In the period up to March 2011, the UIF paid benefits totalling R5.3 billion to 693 000 people, compared to R5.7 billion to 779 604 beneficiaries the previous year, said Oliphant.

She said the fund had invested R35 billion (or 67%) of its R52 billion portfolio in government, municipal and parastatal bonds (including an investment in the Industrial Development Corporation through the purchase of a R2 billion bond last year), as well as money-market instruments that support infrastructure projects aimed at creating jobs.

"The fund has identified a number of projects in pursuit of the decent work agenda in South Africa.
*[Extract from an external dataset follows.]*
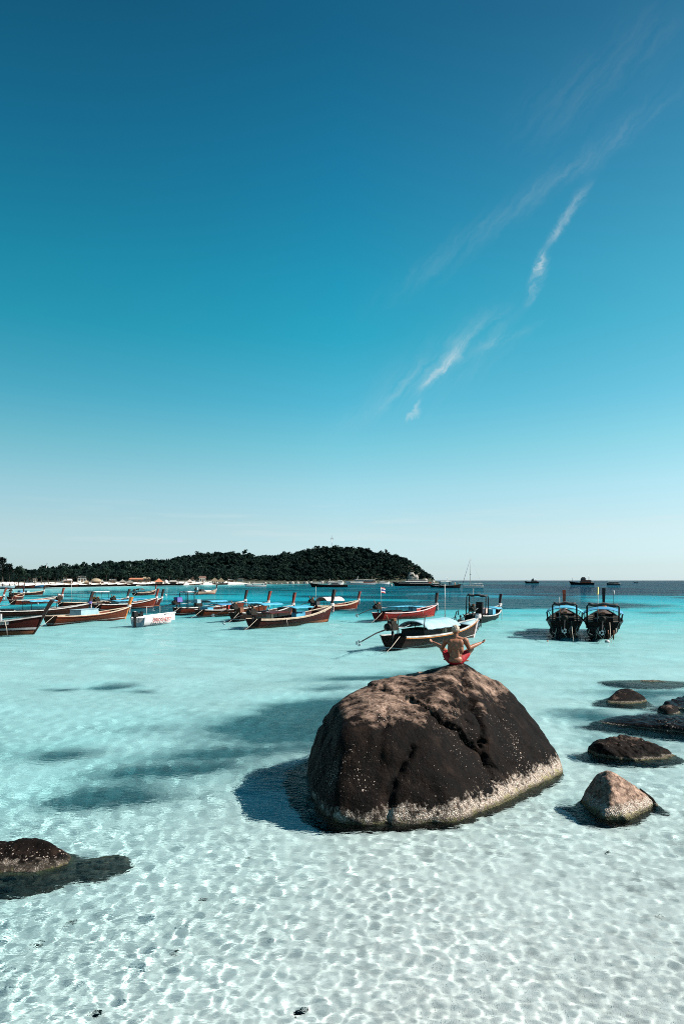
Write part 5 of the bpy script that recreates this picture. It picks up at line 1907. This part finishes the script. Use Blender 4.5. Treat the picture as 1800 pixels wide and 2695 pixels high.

The contribution of the fund comprises both commercial and social responsibility investment," she said.

Added to this, the Compensation Fund has invested R9 billion in support of investment in infrastructure projects aimed at creating jobs, she said.

Oliphant said the department's various branches and public entities had also outlined plans to create 54 000 jobs and save 156 800 jobs in distressed companies and sectors through training initiatives and place over two million work seekers in jobs over the next three years.

Oliphant said the four labour-law proposals published at the end of last year - the Labour Relations Amendment Bill, Basic Conditions of Employment Amendment Bill, Employment Equity Amendment Bill and the Employment Services Bill - were still being debated at Nedlac.

However, she said she was concerned that the proposals had not yet been finalised and that she would meet with the government's social partners to fast track input into the bills.

She said a key point of contention was around section 42 on the Employment Equity Amendment Bill - where dispute has arisen over whether affirmative action would be applied according to national or provincial demographics.

Oliphant said to get around this, the department is proposing that reference to both "national and regional (relating to the respective district)" demographics be taken out, and in its place, allowing the employer to choose between either the national and regional demographics.